[start of SOURCE DATA]
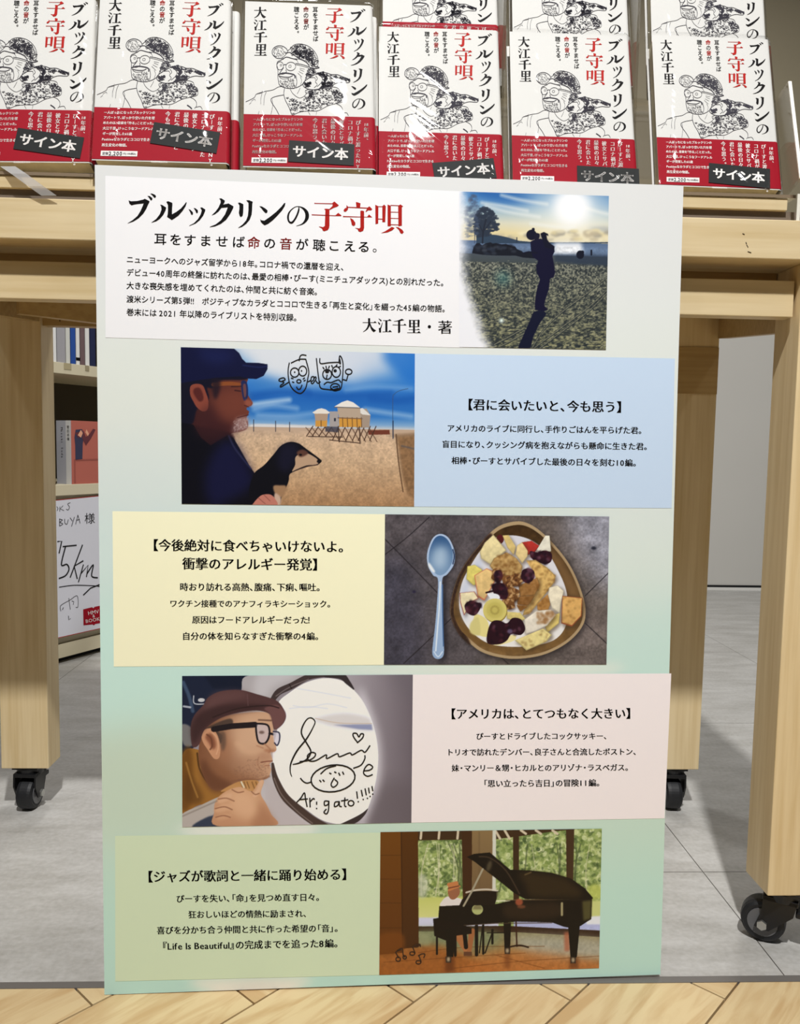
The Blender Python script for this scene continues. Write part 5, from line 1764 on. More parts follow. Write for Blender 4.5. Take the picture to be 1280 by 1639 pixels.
O1, K1 = (150, 270), 1280 / 580
f, fr = Flat(), Flat()
for ch, x, y in zip('耳をすませば命の音が聴こえる', (238, 292, 342, 397, 455, 513, 567, 623, 680, 737, 797, 850, 905, 955), np.linspace(252, 277, 14)):
    put(fr if ch in '命音' else f, ch, O1[0] + (x - 23) / K1, O1[1] + y / K1, 46 / K1, 44 / K1, (1, .03), 0, -.012)
put(f, '。', O1[0] + 984 / K1, O1[1] + 278 / K1, 46 / K1, 44 / K1)
fr.build('subtitle', M['ink_red'], poster, .0006, P, 'two red characters of the subtitle')
f.build('subtitle', M['ink'], poster, .0006, P)
f = Flat()
for t_, a, b in [('ニューヨークへのジャズ留学から18年。コロナ禍での還暦を迎え、', (118, 325), (888, 350)),
                 ('デビュー40周年の終盤に訪れたのは、最愛の相棒・ぴーす(ミニチュアダックス)との別れだった。', (118, 371), (1240, 404)),
                 ('大きな喪失感を埋めてくれたのは、仲間と共に紡ぐ音楽。', (118, 417), (795, 437)),
                 ('渡米シリーズ第5弾!!　ポジティブなカラダとココロで生きる「再生と変化」を綴った45編の物語。', (118, 465), (1245, 496)),
                 ('巻末には 2021 年以降のライブリストを特別収録。', (118, 511), (722, 529))]:
    ln(f, t_, a, b, O1, K1, 0, -.014, 1.05)
f.build('body_text', M['ink'], poster, .0006, P)
f = Flat()


def tC(p):
    return np.c_[570 + p[:, 0] / 7.53, 500 + p[:, 1] / 7.53]


for ch in '大江千里':
    brush(f, ch, tC)
f.ellipse(570 + 882 / 7.53, 500 + 177 / 7.53, 2.6, 2.6)
put(f, '著', 570 + 982 / 7.53, 500 + 182 / 7.53, 180 / 7.53, 176 / 7.53, (1, 0), -.008, .02)
f.build('author_line', M['ink'], poster, .0006, P)

SETS = [('blue', (650, 550), 1280 / 450, [('【君に会いたいと、今も思う】', (272, 278), (988, 288)), ('アメリカのライブに同行し、手作りごはんを平らげた君。', (185, 386), (1075, 394)),
                                         ('盲目になり、クッシング病を抱えながらも懸命に生きた君。', (162, 459), (1100, 467)), ('相棒・ぴーすとサバイブした最後の日々を刻む10編。', (205, 533), (1050, 542))]),
        ('yellow', (170, 815), 1280 / 460, [('【今後絶対に食べちゃいけないよ。', (202, 165), (1065, 170)), ('衝撃のアレルギー発覚】', (340, 247), (950, 250)),
                                           ('時おり訪れる高熱、腹痛、下痢、嘔吐。', (328, 351), (957, 351)), ('ワクチン接種でのアナフィラキシーショック。', (283, 425), (1003, 425)),
                                           ('原因はフードアレルギーだった！', (383, 497), (922, 497)), ('自分の体を知らなすぎた衝撃の4編。', (338, 570), (950, 569))]),
        ('pink', (640, 1070), 1280 / 450, [('【アメリカは、とてつもなく大きい】', (222, 208), (1055, 204)), ('ぴーすとドライブしたコックサッキー、', (343, 310), (942, 307)),
                                          ('トリオで訪れたデンバー、良子さんと合流したボストン、', (208, 383), (1076, 378)), ('妹・マンリー＆甥・ヒカルとのアリゾナ・ラスベガス。', (232, 455), (1040, 450)),
                                          ('「思い立ったら吉日」の冒険11編。', (375, 525), (910, 520))]),
        ('olive', (160, 1320), 1280 / 460, [('【ジャズが歌詞と一緒に踊り始める】', (205, 236), (1105, 223)), ('ぴーすを失い、「命」を見つめ直す日々。', (338, 334), (980, 325)),
                                           ('狂おしいほどの情熱に励まされ、', (392, 404), (922, 398)), ('喜びを分かち合う仲間と共に作った希望の「音」。', (252, 475), (1062, 463)),
                                           ('『Life Is Beautiful』の完成までを追った8編。', (275, 545), (1062, 530))])]
for nm, org, k, rows in SETS:
    f = Flat()
    for t_, a, b in rows:
        ln(f, t_, a, b, org, k, 0, .027)
    f.build('panel_text', M['ink'], poster, .0006, P, 'black lines of text on the %s panel' % nm)


# marker drawings and signature on the prints
def marks(strokes, org, k, wd, m, label, depth=.0009):
    f = Flat()
    for s in strokes:
        if isinstance(s, dict):
            f.ellipse(org[0] + s['e'][0] / k, org[1] + s['e'][1] / k, s['e'][2] / k, s['e'][3] / k, s.get('r', 0), None if s.get('fill') else s.get('w', wd) / k)
        else:
            f.ribbon([(org[0] + p[0] / k, org[1] + p[1] / k, (p[2] if len(p) > 2 else wd) / k) for p in s], smooth=len(s) > 2)
    f.build('marker_drawing', m, poster, depth, P, label)


OB, KB = (280, 550), 3.282
marks([[(602, 106), (596, 140), (597, 180), (606, 220), (625, 248), (650, 264), (668, 262), (688, 236), (698, 190), (704, 150), (692, 100), (688, 86)],
       [(654, 94), (658, 72), (670, 63), (690, 66)], [(612, 106), (636, 94), (660, 86), (688, 86)],
       {'e': (630, 156, 22, 24)}, {'e': (672, 148, 21, 26)}, {'e': (630, 154, 4, 4), 'fill': 1}, {'e': (666, 147, 4, 4), 'fill': 1}, {'e': (652, 202, 11, 9)},
       [(640, 232), (648, 244), (660, 240), (668, 222)], [(612, 185), (622, 188)], [(618, 205), (626, 208)], [(674, 190), (682, 184)], [(678, 200), (686, 196)],
       [(597, 208), (575, 222), (557, 232), (556, 224), (574, 208), (549, 200), (551, 190), (572, 184), (580, 194), (566, 200)],
       [(700, 204), (714, 196), (718, 180), (730, 178), (728, 196), (716, 204), (724, 214), (742, 188), (738, 178), (730, 190)], [(742, 200), (752, 212), (764, 204)],
       [(744, 82), (750, 140), (758, 200), (766, 236), (800, 244), (850, 248), (872, 238), (880, 190), (884, 120), (878, 84), (866, 68), (862, 100)],
       [(762, 82), (766, 108), (810, 104), (858, 102), (870, 110), (866, 84)],
       {'e': (800, 165, 23, 26)}, {'e': (848, 152, 22, 28)}, {'e': (800, 150, 11, 9), 'fill': 1}, {'e': (842, 146, 9, 8), 'fill': 1},
       [(784, 136), (778, 128)], [(796, 132), (794, 122)], [(808, 132), (812, 122)], [(828, 128), (824, 118)], [(846, 122), (852, 114)], [(860, 128), (870, 122)],
       [(800, 168), (796, 188)], [(784, 218), (800, 206), (820, 208), (840, 200), (860, 194), (872, 206)], {'e': (842, 232, 24, 19)}, [(822, 238), (840, 250), (860, 240)], [(830, 232), (856, 228)], [(832, 246), (856, 238)],
       {'e': (913, 151, 17, 14)}, [(910, 166), (902, 196)], [(884, 192), (902, 197)]],
      OB, KB, 6, M['marker'], 'marker doodle of two cartoon faces')
OW, KW = (280, 1070), 3.282
marks([[(612, 570, 4), (604, 545, 6), (608, 500, 8), (640, 435, 9), (690, 372, 8), (724, 312, 6), (734, 282, 6), (716, 263, 6), (692, 270, 6), (668, 310, 8), (664, 348, 8), (690, 395, 8), (712, 440, 8), (690, 480, 8), (650, 500, 8), (618, 507, 5)],
       [(655, 492), (700, 486), (730, 468), (736, 450), (716, 444), (694, 462), (704, 488), (740, 486), (792, 456), (796, 476), (850, 450), (862, 466), (915, 446), (930, 456), (975, 432), (996, 442), (1021, 408)],
       [(956, 390), (936, 362), (934, 344), (952, 344), (964, 362), (974, 346), (988, 348), (982, 368), (956, 392)],
       {'e': (828, 580, 116, 70), 'r': -.14, 'w': 8}, [(764, 556), (796, 528), (842, 514)],
       [(936, 526), (974, 510), (994, 478), (995, 460)], [(716, 598), (692, 605), (672, 596), (658, 580)],
       [(758, 590), (765, 598)], [(775, 588), (782, 596)], [(810, 552), (818, 556)], [(836, 546), (844, 550)], [(858, 552), (864, 564)], [(878, 546), (884, 558)],
       [(834, 578), (818, 610), (828, 626), (846, 616), (852, 600), (838, 586)],
       [(990, 540), (1020, 536), (1036, 520), (1016, 506), (996, 524), (988, 552), (1008, 568), (1034, 560)],
       [(638, 706), (660, 682), (678, 656), (684, 690), (692, 728)], [(652, 692), (694, 688)],
       [(706, 684), (708, 730)], [(707, 704), (724, 686), (730, 690)], [(742, 704), (742, 716)], {'e': (742, 738, 4, 4), 'fill': 1},
       [(804, 700), (784, 700), (784, 722), (802, 716), (806, 698), (804, 745), (794, 766), (780, 758), (792, 742)],
       [(856, 702), (838, 706), (836, 728), (854, 720), (860, 700), (862, 724), (872, 728)],
       [(890, 682), (888, 720), (896, 728)], [(872, 698), (906, 692)], {'e': (922, 710, 15, 14)},
       [(952, 650), (956, 684)], {'e': (960, 702, 4, 4), 'fill': 1}, [(976, 642), (982, 672)], {'e': (986, 690, 4, 4), 'fill': 1}, [(996, 634), (1002, 666)], {'e': (1008, 684, 4, 4), 'fill': 1},
       [(1014, 630), (1018, 656)], {'e': (1022, 674, 4, 4), 'fill': 1}, [(1032, 622), (1036, 644)], {'e': (1036, 662, 4, 4), 'fill': 1}],
      OW, KW, 7, M['marker'], 'black marker signature with smiling face and thanks')
OP, KP = (595, 1315), 3.282
marks([[(120, 690), (134, 676), (156, 668), (160, 700), (168, 712)], [(124, 694), (136, 716)], {'e': (134, 724, 12, 11)}, {'e': (168, 714, 9, 9)}, [(132, 680), (150, 674)],
       [(208, 662), (226, 648), (248, 646), (250, 658)], [(212, 664), (222, 690)], {'e': (208, 694, 13, 9)}, [(226, 660), (246, 650)],
       [(240, 706), (258, 696), (274, 698), (268, 716)], [(244, 708), (254, 736)], {'e': (240, 740, 13, 9)}],
      OP, KP, 6, M['marker_brown'], 'marker drawing of music notes')

# ------------------------------------------------------------------ acrylic stands on the table
TILT = 17.2 * R2D
stand = thing('acrylic_book_stand', 'clear two-tier acrylic stand carrying the wrapped books on the table', 'display stand', (0.25, 0.2, TT))


def ap(name, lst, m, bev=0.0, label=None):
    return boxes(name, [(b[0] - .25, b[1] - .25, b[2] - .2, b[3] - .2, b[4] - TT, b[5] - TT) for b in lst], m, stand, bev, label)


SZ = 0.8412
ap('base_slab', [(-0.285, 0.716, 0.052, 0.40, TT + .0002, 0.8254)], M['base_tint'], label='thick grey-brown base slab')
ap('shelf_plate', [(-0.285, 0.708, 0.047, 0.30, 0.8380, SZ)], M['clear'])
ap('shelf_plate', [(-0.285, 0.708, 0.110, 0.36, 0.9560, 0.9600)], M['clear'])
ap('front_edge', [(-0.285, 0.708, 0.0462, 0.0468, 0.8380, SZ)], M['lip'], label='brownish front edge')
for x in (-0.148, -0.013, 0.132, 0.270, 0.4055, 0.5515):
    ap('divider', [(x - .0015, x + .0015, 0.10, 0.34, 0.8414, 1.14)], M['clear'])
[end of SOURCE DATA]
**THE REQUEST:**
Without the pictures, please reproduce each line of the listing above exactly, from the first one through the line bearing "return np.c_[570 +".

**COMPLETE ANSWER:**
The Blender Python script for this scene continues. Write part 5, from line 1764 on. More parts follow. Write for Blender 4.5. Take the picture to be 1280 by 1639 pixels.
O1, K1 = (150, 270), 1280 / 580
f, fr = Flat(), Flat()
for ch, x, y in zip('耳をすませば命の音が聴こえる', (238, 292, 342, 397, 455, 513, 567, 623, 680, 737, 797, 850, 905, 955), np.linspace(252, 277, 14)):
    put(fr if ch in '命音' else f, ch, O1[0] + (x - 23) / K1, O1[1] + y / K1, 46 / K1, 44 / K1, (1, .03), 0, -.012)
put(f, '。', O1[0] + 984 / K1, O1[1] + 278 / K1, 46 / K1, 44 / K1)
fr.build('subtitle', M['ink_red'], poster, .0006, P, 'two red characters of the subtitle')
f.build('subtitle', M['ink'], poster, .0006, P)
f = Flat()
for t_, a, b in [('ニューヨークへのジャズ留学から18年。コロナ禍での還暦を迎え、', (118, 325), (888, 350)),
                 ('デビュー40周年の終盤に訪れたのは、最愛の相棒・ぴーす(ミニチュアダックス)との別れだった。', (118, 371), (1240, 404)),
                 ('大きな喪失感を埋めてくれたのは、仲間と共に紡ぐ音楽。', (118, 417), (795, 437)),
                 ('渡米シリーズ第5弾!!　ポジティブなカラダとココロで生きる「再生と変化」を綴った45編の物語。', (118, 465), (1245, 496)),
                 ('巻末には 2021 年以降のライブリストを特別収録。', (118, 511), (722, 529))]:
    ln(f, t_, a, b, O1, K1, 0, -.014, 1.05)
f.build('body_text', M['ink'], poster, .0006, P)
f = Flat()


def tC(p):
    return np.c_[570 + p[:, 0] / 7.53, 500 + p[:, 1] / 7.53]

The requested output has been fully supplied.